Army Built Old-Age Homes Remain Unoccupied Even After Three Years

Kathmandu, Aug. 5: Nepal Army built 10 old-age homes at Lapsiphedi in Shankharapur Municipality at an investment of Rs. 30 million from Nepali Army Welfare Fund (NAWF) and inaugurated them with much fanfare three years ago. But the investment seems to have been fallen into a risk as the cabins still remain unoccupied as they are far away from the city centre.

Located some 25 kilometres away from downtown Kathmandu, to the north-east of Manichund Danda, the old-age homes were inaugurated by former Army Chief Rajendra Chhetri on February 15, 2017.

Money to construct 10 separate cabins was invested from the NAWF, the sole welfare institution, established for the welfare and wellbeing of both the serving and retired army personnel, including their family members.
The cabins that were constructed and inaugurated with much hullaballoo, have now turned into a state of disuse.
However, Nepal Army Headquarters during a press meet organised five days ago had claimed that they would not let it go to waste, as they were preparing to bring them into operation.

Ironically, there are 23 other such cabins close to them which are in operation with all types of facilities that are required for the senior citizens, according to Mitrasen Dahal, founder and chairman of JP Foundation, who had also built old-age homes in the same land of Manichund Danda in support of the Ministry of Women, Children and Social Welfare. Currently, 40 senior citizens live in those cabins.

According to Dahal, the old-age homes built under the investment of the Nepal Army are currently in abandoned state with no interior finishing and furnishing.
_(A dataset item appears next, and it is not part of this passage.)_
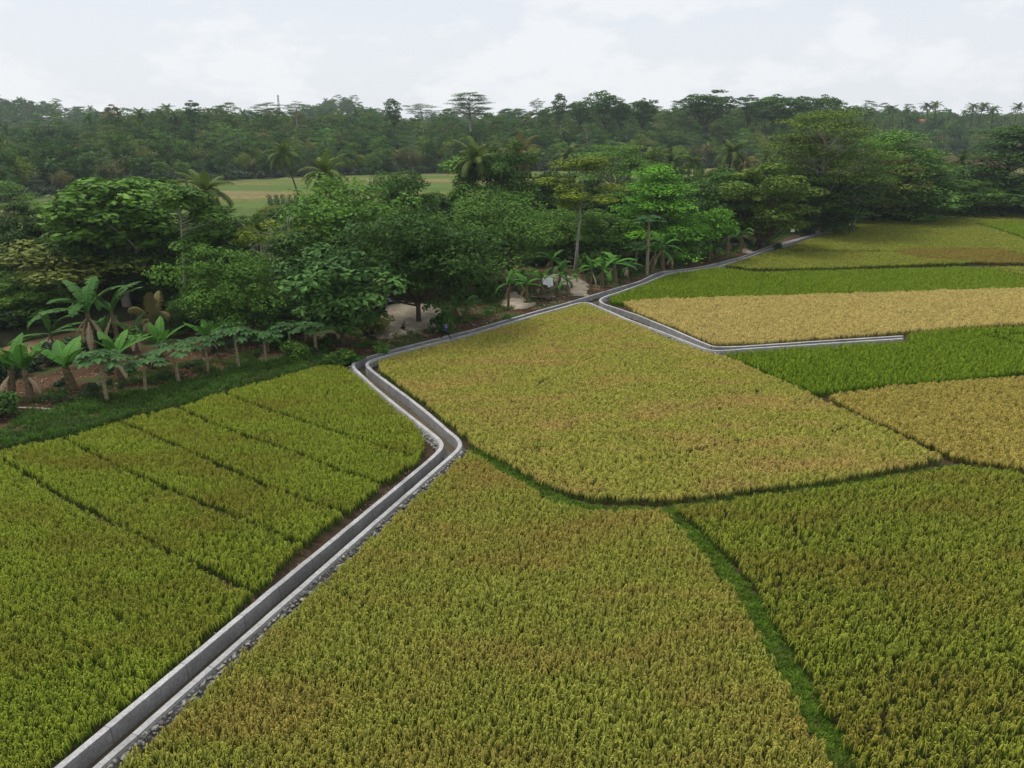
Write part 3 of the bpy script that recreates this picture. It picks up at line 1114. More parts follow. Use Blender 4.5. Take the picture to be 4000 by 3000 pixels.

After constructing the cabins, the NA could not keep the project in their priority list, he said.

The buildings cover an area of 25 ropanis out of total 100 ropanis, according to Dahal.
Brigadier General and spokesperson at the Nepali Army Headquarters Shantosh Ballave Poudyal conceded to The Rising Nepal that the old age homes built by the NAWF targeting to house the retired senior citizens of Nepali Army could not come into operation due to technical difficulties.

He mentioned the location and distance as technical difficulties for people who choose to go and stay there.
The Nepali Army Headquarters is soon forming a separate taskforce to study and report about the non-operation of the old-age homes built by investing the Fund’s money.

“The taskforce will provide a feedback to the Headquarters after holding extensive discussions with the beneficiaries of the Fund and stakeholders for taking appropriate steps,” Poudyal, who is also the director at Directorate of Public Relations and Information (DPR&I), said.

During the inauguration time, the NA and JP Foundation had named the placed as Jestha Nagarik Gram, a geriatric village.

According to Dahal, the cabins operated by them are providing homes free of cost to those penniless people upon the recommendation of the Ministry and from their own management, and those who can pay were being charged from Rs. 5,000 to Rs. 12,500 per month according to the services and facilities they choose to take.
He also said that his Foundation was ready to assist in operating their old-age homes within a week if the army gave its consent.

But the idea floated by Dahal cannot work as the old-age homes built by the army are not meant for accommodating civilians as per the regulation of the Welfare Fund.